Although hailed in some quarters as a masterpiece those quarters must be largely peopled by desperate poseurs wanting to reserve for themselves the artistic high-ground.  For everyone else, despite recognizing that it is a handsome production with striking cinematography by Luis Buñuel’s regular cameraman Edmond Richard, Chimes At Midnight, a Spanish-Swiss co-production, will be a near incomprehensible exercise in the Shakespearean manner so beloved by director Orson Welles.

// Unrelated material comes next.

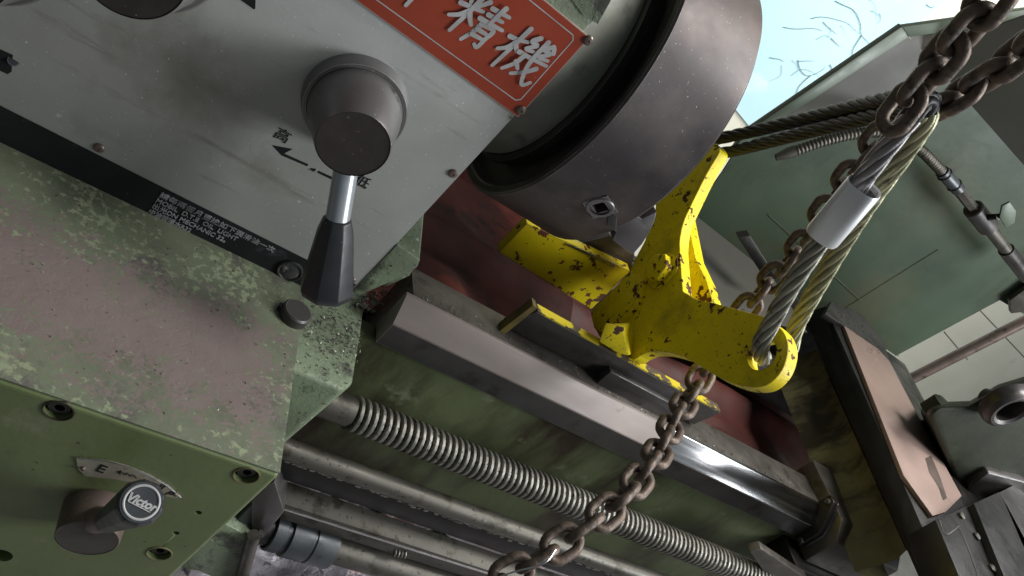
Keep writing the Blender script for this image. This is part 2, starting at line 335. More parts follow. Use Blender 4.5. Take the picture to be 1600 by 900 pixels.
NY = V((0, -1, 0)); XX = V((1, 0, 0)); ZZ = V((0, 0, 1))

# ================================================================== SETTING
fl = MB().box((-6, -6, -1.02), (9, 5, -1.0)).build('floor', 'floor'); tag(fl, None, None, kind='structure')
wl = thing('workshop_wall', 'cream painted workshop wall with a pale blue upper field, behind the green splash guard', 'wall', (3, 2.2, -1))
YW = 2.2
MB().box((-2, YW, -1), (9, YW+.15, 4)).build('wall_face', 'cream', wl)
g = MB()
for a, b, c, d in ((1475, 518, 1512, 562), (1525, 478, 1640, 600),):
    p, q = W(a, b, y=YW-.001), W(c, d, y=YW-.001); g.tube([p, (p+q)/2, q], .0022, 5)
g.build('wall_joint', 'guard2', wl)
bp = WP([(1168, 194), (1060, 60), (1030, -160), (1680, -160), (1500, -14), (1440, 33), (1300, 200), (1200, 240)], y=YW-.012)
bl = MB().prism(bp, (0, .011, 0)).build('blue_field', 'blue', wl)
g = MB()
YC = YW-.016
def crk(pts, r=.0022): P_ = smooth_path([W(a, b, y=YC) for a, b in pts], 6); P_ = [p+V((mnoise.noise(p*9)*.02, 0, mnoise.noise(p*9+V((5, 5, 5)))*.02)) for p in P_]; g.tube(P_, [r*(.75-.6*i/len(P_)) for i in range(len(P_))], 4)
for pts in ([(1302, 0), (1330, 15), (1345, 35), (1347, 52), (1360, 72), (1362, 84), (1357, 84)], [(1265, 30), (1290, 29), (1322, 33), (1345, 50)], [(1283, 40), (1290, 47), (1308, 52)],
            [(1246, 98), (1252, 118), (1262, 122), (1282, 112), (1288, 105)], [(1262, 122), (1245, 140), (1242, 165), (1238, 172)], [(1246, 100), (1260, 98), (1272, 97)],
            [(1347, 52), (1335, 72), (1333, 90), (1340, 96)], [(1297, 103), (1303, 115), (1307, 120)], [(1200, 88), (1218, 92), (1226, 98)], [(1225, 38), (1260, 47), (1280, 53)], [(1296, 60), (1310, 66), (1316, 70)], [(1445, 4), (1455, 8), (1460, 3)]): crk(pts)
rnd = random.Random(21)
for k in range(16):
    a, b = rnd.uniform(1205, 1400), rnd.uniform(-20, 150); th_ = rnd.uniform(-.6, 1.7); L_ = rnd.uniform(12, 55)
    if b > 185-(a-1165)*.68: continue
    crk([(a, b), (a+L_*.4*math.cos(th_), b+L_*.4*math.sin(th_)), (a+L_*math.cos(th_+.5), b+L_*.8*math.sin(th_+.5))], rnd.uniform(.0008, .0016))
g.build('cobweb', 'cobweb', bl)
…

The script is a loosely-connected and largely incomprehensible compendium of scenes and characters largely taken by Welles from Shakespeare's "Henry IV, Parts 1 and 2" and built around the rotund figure (Welles again) of its central protagonist, Sir John Falstaff, and his adventures as a member of the English court in the early 1400s.  Its incomprehensibility results in part from the piecemeal nature of the assemblage approach but more grievously from the fact that it is virtually impossible to understand what anyone is saying.  This in turn is in part due to the prolixity and antique nature of the prose, but also because the dialogue track which seems somehow severed from the image track and pitched at some level below or obliquely to it. It appears to be in synch and its audible but it’s not comprehensible.  Even such a noted thespian as John Gielgud who plays the unhappy Henry IV comes off badly ad whilst Welles revels in the role of Falstaff, he comes across more as a medieval buffoon than the gamey boon companion to Prince Hal (Keith Baxter) and jolly roustabout that Welles presumably wanted him to be.

For all its merits as a production, and that there are as many as there are is somewhat of an achievement in the director's roller-coaster career, in the final analysis Chimes At Midnight is a misfire and if you’ve been attracted to it by the glowing critical enthusiasm for it be prepared to suffer for Welles’s art.